**DIRECTIONS FOR THIS TASK**
Write the lines out again, from the top of the material to the line containing "C = sc.collection", pictures excluded.

Rows from a 3D scene dataset:
((

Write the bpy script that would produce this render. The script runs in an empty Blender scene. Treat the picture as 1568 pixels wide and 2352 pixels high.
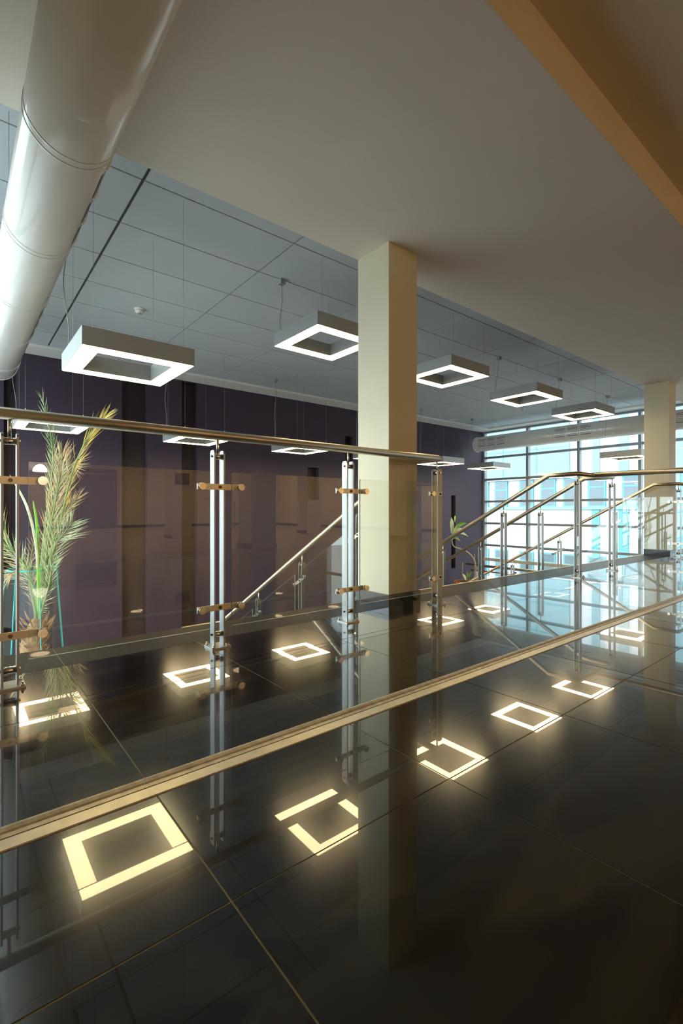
import bpy, bmesh, math, random
from mathutils import Vector, Matrix
random.seed(7)
sc = bpy.context.scene
C = sc.collection

# ------------------------------------------------------------------ camera
H = 0.70                                   # eye height above the landing
FWD = Vector((0.6307, 0.7760, 0)); RGT = Vector((0.7760, -0.6307, 0))
cd = bpy.data.cameras.new('camera'); cam = bpy.data.objects.new('camera', cd); C.objects.link(cam)
cam.location = (0, 0, H); cam.rotation_euler = (math.pi/2, 0, math.atan2(-0.6307, 0.7760))
cd.sensor_fit = 'HORIZONTAL'; cd.sensor_width = 36; cd.lens = 1094/1568*36
cd.shift_y = -5/1568; cd.clip_start = 0.02; cd.clip_end = 300
sc.camera = cam
# ------------------------------------------------------------------ world (even bright overcast sky)
SKY = 8.0
w = bpy.data.worlds.new('sky'); sc.world = w; w.use_nodes = True
bg = w.node_tree.nodes['Background']; bg.inputs[0].default_value = (0.80, 0.94, 1.0, 1); bg.inputs[1].default_value = SKY
# ------------------------------------------------------------------ exposure / light levels
sc.view_settings.view_transform = 'Standard'; sc.view_settings.look = 'None'
sc.view_settings.gamma = 1; sc.view_settings.use_curve_mapping = False
sc.view_settings.exposure = 0.0
LAMP_E = 22.0            # square pendants
HALL_E = 120.0           # round lamps of the hall behind the camera
WARM = (1.0, 0.76, 0.40); HALLC = (1.0, 0.71, 0.42)
try:
    sc.cycles.max_bounces = 10; sc.cycles.transparent_max_bounces = 40
    sc.cycles.glossy_bounces = 6; sc.cycles.diffuse_bounces = 5
    sc.cycles.caustics_reflective = False; sc.cycles.caustics_refractive = False
    sc.cycles.sample_clamp_indirect = 6.0
    sc.cycles.use_denoising = True
except Exception:
    pass

# ------------------------------------------------------------------ materials
def newmat(name):
    m = bpy.data.materials.new(name); m.use_nodes = True
    return m, m.node_tree, m.node_tree.nodes['Principled BSDF']

def pm(name, col, rough=0.5, metal=0.0, var=0.0, scale=8.0, bump=0.0, bscale=60.0, coat=0.0, crough=0.03, spec=0.5):
    m, nt, p = newmat(name)
    p.inputs['Base Color'].default_value = (*col, 1); p.inputs['Roughness'].default_value = rough
    p.inputs['Metallic'].default_value = metal; p.inputs['Coat Weight'].default_value = coat
    p.inputs['Coat Roughness'].default_value = crough; p.inputs['Specular IOR Level'].default_value = spec
    tc = nt.nodes.new('ShaderNodeTexCoord')
    if var > 0:
        n = nt.nodes.new('ShaderNodeTexNoise'); n.inputs['Scale'].default_value = scale; n.inputs['Detail'].default_value = 5
        r = nt.nodes.new('ShaderNodeValToRGB')
        r.color_ramp.elements[0].position = 0.3; r.color_ramp.elements[1].position = 0.7
        r.color_ramp.elements[0].color = (*[c*(1-var) for c in col], 1)
        r.color_ramp.elements[1].color = (*[min(1, c*(1+var)) for c in col], 1)
        nt.links.new(tc.outputs['Object'], n.inputs['Vector']); nt.links.new(n.outputs[0], r.inputs[0])
        nt.links.new(r.outputs[0], p.inputs['Base Color'])
    if bump > 0:
        n2 = nt.nodes.new('ShaderNodeTexNoise'); n2.inputs['Scale'].default_value = bscale
        b = nt.nodes.new('ShaderNodeBump'); b.inputs['Strength'].default_value = bump; b.inputs['Distance'].default_value = 0.01
        nt.links.new(tc.outputs['Object'], n2.inputs['Vector']); nt.links.new(n2.outputs[0], b.inputs['Height'])
        nt.links.new(b.outputs[0], p.inputs['Normal'])
    return m

def emat(name, col, s):
    m, nt, p = newmat(name)
    p.inputs['Base Color'].default_value = (*col, 1)
    p.inputs['Emission Color'].default_value = (*col, 1); p.inputs['Emission Strength'].default_value = s
    return m

def glassmat(name, tint, refl=1.0):
    m, nt, p = newmat(name); nt.nodes.remove(p)
    out = nt.nodes['Material Output']
    lw = nt.nodes.new('ShaderNodeLayerWeight'); lw.inputs[0].default_value = 0.5
    pw = nt.nodes.new('ShaderNodeMath'); pw.operation = 'POWER'; pw.inputs[1].default_value = 5
    ma = nt.nodes.new('ShaderNodeMath'); ma.operation = 'MULTIPLY_ADD'; ma.inputs[1].default_value = 0.95*refl; ma.inputs[2].default_value = 0.058*refl
    t = nt.nodes.new('ShaderNodeBsdfTransparent'); t.inputs[0].default_value = (*tint, 1)
    g = nt.nodes.new('ShaderNodeBsdfGlossy'); g.inputs['Roughness'].default_value = 0.0
    mx = nt.nodes.new('ShaderNodeMixShader')
    nt.links.new(lw.outputs['Facing'], pw.inputs[0]); nt.links.new(pw.outputs[0], ma.inputs[0])
    nt.links.new(ma.outputs[0], mx.inputs[0]); nt.links.new(t.outputs[0], mx.inputs[1]); nt.links.new(g.outputs[0], mx.inputs[2])
    nt.links.new(mx.outputs[0], out.inputs['Surface'])
    return m

def floormat(name):
    m, nt, p = newmat(name)
    tc = nt.nodes.new('ShaderNodeTexCoord'); geo = nt.nodes.new('ShaderNodeNewGeometry')
    mp = nt.nodes.new('ShaderNodeMapping'); mp.inputs['Scale'].default_value = (0.9, 2.4, 1)
    mp.inputs['Rotation'].default_value = (0, 0, 0.25)
    nt.links.new(geo.outputs['Position'], mp.inputs['Vector'])
    n = nt.nodes.new('ShaderNodeTexNoise'); n.inputs['Scale'].default_value = 2.6; n.inputs['Detail'].default_value = 9; n.inputs['Roughness'].default_value = 0.62
    n.inputs['Distortion'].default_value = 1.2
    nt.links.new(mp.outputs[0], n.inputs['Vector'])
    r = nt.nodes.new('ShaderNodeValToRGB'); e = r.color_ramp.elements
    e[0].position = 0.46; e[0].color = (0.004, 0.003, 0.002, 1); e[1].position = 0.66; e[1].color = (0.036, 0.028, 0.016, 1)
    nt.links.new(n.outputs[0], r.inputs[0]); nt.links.new(r.outputs[0], p.inputs['Base Color'])
    p.inputs['Roughness'].default_value = 0.15; p.inputs['Specular IOR Level'].default_value = 0.27
    p.inputs['Coat Weight'].default_value = 1.0; p.inputs['Coat Roughness'].default_value = 0.012; p.inputs['Coat IOR'].default_value = 1.34
    return m

def granitemat(name):
    m, nt, p = newmat(name)
    geo = nt.nodes.new('ShaderNodeNewGeometry')
    v = nt.nodes.new('ShaderNodeTexVoronoi'); v.inputs['Scale'].default_value = 85
    nt.links.new(geo.outputs['Position'], v.inputs['Vector'])
    r = nt.nodes.new('ShaderNodeValToRGB'); e = r.color_ramp.elements
    e[0].position = 0.05; e[0].color = (0.26, 0.25, 0.23, 1); e[1].position = 0.22; e[1].color = (0.013, 0.012, 0.0115, 1)
    nt.links.new(v.outputs['Distance'], r.inputs[0])
    n = nt.nodes.new('ShaderNodeTexNoise'); n.inputs['Scale'].default_value = 45
    nt.links.new(geo.outputs['Position'], n.inputs['Vector'])
    r2 = nt.nodes.new('ShaderNodeValToRGB'); r2.color_ramp.elements[0].position = .5; r2.color_ramp.elements[1].position = .6
    nt.links.new(n.outputs[0], r2.inputs[0])
    mx = nt.nodes.new('ShaderNodeMixRGB'); mx.inputs[1].default_value = (0.013, 0.012, 0.0115, 1)
    nt.links.new(r2.outputs[0], mx.inputs[0]); nt.links.new(r.outputs[0], mx.inputs[2])
    nt.links.new(mx.outputs[0], p.inputs['Base Color'])
    p.inputs['Specular IOR Level'].default_value = 0.15; p.inputs['Roughness'].default_value = 0.45; p.inputs['Coat Weight'].default_value = 0.08; p.inputs['Coat Roughness'].default_value = 0.05
    return m

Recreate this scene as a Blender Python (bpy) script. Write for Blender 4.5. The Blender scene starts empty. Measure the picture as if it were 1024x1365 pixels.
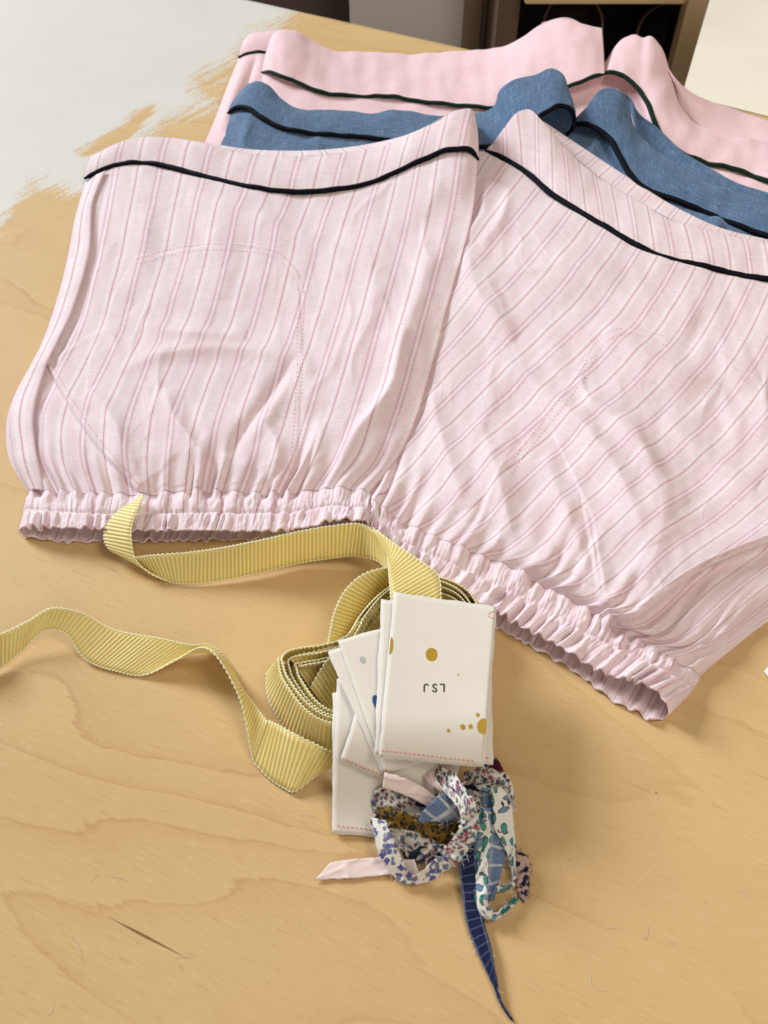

))

**WRITTEN RESPONSE**
Write the bpy script that would produce this render. The script runs in an empty Blender scene. Treat the picture as 1568 pixels wide and 2352 pixels high.
import bpy, bmesh, math, random
from mathutils import Vector, Matrix
random.seed(7)
sc = bpy.context.scene
C = sc.collection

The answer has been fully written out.